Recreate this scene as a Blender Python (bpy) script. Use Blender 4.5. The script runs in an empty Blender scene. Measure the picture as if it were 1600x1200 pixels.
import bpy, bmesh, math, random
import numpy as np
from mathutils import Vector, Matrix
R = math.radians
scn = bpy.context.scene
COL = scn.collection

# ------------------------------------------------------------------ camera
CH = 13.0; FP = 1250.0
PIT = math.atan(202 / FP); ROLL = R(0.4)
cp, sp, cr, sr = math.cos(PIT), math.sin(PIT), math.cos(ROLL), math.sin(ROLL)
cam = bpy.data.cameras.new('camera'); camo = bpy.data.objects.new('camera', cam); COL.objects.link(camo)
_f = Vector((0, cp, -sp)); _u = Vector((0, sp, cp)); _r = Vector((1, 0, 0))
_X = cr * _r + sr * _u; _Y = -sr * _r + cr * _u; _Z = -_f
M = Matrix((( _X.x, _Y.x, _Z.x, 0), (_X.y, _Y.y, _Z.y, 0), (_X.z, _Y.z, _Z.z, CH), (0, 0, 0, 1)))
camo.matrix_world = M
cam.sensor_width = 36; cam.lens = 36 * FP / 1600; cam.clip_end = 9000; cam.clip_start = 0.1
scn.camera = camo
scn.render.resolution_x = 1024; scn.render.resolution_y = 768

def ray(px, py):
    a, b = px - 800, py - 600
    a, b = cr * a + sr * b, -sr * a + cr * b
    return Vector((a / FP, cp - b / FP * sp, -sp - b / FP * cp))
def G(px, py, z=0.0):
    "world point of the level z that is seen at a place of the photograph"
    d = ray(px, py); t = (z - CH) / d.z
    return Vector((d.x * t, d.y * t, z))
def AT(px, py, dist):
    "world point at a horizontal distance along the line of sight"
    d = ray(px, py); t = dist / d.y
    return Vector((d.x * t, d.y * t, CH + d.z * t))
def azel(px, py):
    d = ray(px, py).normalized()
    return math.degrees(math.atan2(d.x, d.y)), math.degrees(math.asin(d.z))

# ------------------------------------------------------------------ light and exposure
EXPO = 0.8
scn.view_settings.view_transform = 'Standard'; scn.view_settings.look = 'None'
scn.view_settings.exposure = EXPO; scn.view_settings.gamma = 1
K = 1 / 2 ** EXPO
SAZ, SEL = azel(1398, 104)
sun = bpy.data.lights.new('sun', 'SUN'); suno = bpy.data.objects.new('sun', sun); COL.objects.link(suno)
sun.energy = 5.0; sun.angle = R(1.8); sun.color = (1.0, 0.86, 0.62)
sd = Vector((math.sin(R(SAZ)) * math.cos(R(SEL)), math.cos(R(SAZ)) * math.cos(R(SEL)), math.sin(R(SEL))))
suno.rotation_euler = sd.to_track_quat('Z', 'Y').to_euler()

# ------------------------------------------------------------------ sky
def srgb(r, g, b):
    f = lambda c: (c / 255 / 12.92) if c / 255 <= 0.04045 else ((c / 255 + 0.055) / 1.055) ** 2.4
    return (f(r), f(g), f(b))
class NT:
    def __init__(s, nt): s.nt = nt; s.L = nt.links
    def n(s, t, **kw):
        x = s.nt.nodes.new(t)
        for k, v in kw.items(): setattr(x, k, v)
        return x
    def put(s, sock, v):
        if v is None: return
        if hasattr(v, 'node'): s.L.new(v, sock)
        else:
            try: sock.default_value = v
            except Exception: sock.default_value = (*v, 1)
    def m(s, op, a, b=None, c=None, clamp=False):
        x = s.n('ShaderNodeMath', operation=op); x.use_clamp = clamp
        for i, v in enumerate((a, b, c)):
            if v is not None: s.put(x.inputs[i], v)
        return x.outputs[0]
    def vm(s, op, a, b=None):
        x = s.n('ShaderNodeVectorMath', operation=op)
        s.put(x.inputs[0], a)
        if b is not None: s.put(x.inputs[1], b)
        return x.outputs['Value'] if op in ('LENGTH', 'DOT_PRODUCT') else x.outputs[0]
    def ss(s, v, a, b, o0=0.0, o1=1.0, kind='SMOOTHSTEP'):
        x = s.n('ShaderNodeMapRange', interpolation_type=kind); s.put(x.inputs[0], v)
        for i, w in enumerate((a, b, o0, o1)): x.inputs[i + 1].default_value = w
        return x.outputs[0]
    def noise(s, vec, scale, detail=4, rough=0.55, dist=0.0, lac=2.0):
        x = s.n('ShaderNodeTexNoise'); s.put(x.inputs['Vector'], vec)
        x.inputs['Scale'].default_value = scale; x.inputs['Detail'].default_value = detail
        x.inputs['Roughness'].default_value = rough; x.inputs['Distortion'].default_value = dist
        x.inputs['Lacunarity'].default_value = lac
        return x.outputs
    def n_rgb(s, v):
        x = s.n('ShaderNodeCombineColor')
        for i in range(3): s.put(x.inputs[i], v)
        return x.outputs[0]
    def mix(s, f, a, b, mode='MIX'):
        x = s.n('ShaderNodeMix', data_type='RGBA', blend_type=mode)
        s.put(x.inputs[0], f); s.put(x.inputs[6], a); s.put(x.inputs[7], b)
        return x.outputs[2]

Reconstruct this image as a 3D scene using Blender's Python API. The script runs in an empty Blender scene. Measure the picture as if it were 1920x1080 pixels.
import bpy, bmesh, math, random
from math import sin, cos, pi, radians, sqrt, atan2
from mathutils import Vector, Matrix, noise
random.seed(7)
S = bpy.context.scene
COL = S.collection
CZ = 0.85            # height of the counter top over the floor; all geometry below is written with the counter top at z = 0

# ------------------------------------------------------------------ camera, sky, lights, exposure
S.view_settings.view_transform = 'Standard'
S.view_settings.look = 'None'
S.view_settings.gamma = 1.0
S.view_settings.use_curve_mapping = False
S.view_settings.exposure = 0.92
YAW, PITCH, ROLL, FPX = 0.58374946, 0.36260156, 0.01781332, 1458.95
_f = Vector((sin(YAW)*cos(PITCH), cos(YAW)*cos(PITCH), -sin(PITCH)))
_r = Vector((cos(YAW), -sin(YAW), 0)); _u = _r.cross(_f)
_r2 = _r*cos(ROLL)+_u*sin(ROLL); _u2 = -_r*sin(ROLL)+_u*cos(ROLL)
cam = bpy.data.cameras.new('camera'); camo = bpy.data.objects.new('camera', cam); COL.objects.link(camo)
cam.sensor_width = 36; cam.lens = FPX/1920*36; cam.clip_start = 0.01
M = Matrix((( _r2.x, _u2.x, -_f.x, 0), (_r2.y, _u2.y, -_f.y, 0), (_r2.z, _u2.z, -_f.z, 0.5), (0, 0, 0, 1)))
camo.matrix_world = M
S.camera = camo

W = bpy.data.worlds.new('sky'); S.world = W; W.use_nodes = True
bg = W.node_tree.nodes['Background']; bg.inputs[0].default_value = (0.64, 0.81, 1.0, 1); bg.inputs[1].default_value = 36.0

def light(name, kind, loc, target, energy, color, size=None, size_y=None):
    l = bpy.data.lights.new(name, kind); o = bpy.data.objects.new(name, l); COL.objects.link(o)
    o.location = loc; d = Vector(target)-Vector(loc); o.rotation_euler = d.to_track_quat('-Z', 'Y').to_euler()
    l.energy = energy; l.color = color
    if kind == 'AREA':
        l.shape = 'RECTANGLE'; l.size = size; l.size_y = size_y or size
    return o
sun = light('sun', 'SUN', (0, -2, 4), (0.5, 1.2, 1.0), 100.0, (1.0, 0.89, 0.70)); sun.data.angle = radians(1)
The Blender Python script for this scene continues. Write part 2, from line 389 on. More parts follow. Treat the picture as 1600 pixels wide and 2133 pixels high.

═══

**PROBLEM REQUIREMENTS**
Exactly as they stand, please print the lines from the first line of the records above down to the line that includes "COL = scn.collection", both of those included and no others.

**RESULT OF THIS TASK**
Recreate this scene as a Blender Python (bpy) script. Use Blender 4.5. The script runs in an empty Blender scene. Measure the picture as if it were 1600x1200 pixels.
import bpy, bmesh, math, random
import numpy as np
from mathutils import Vector, Matrix
R = math.radians
scn = bpy.context.scene
COL = scn.collection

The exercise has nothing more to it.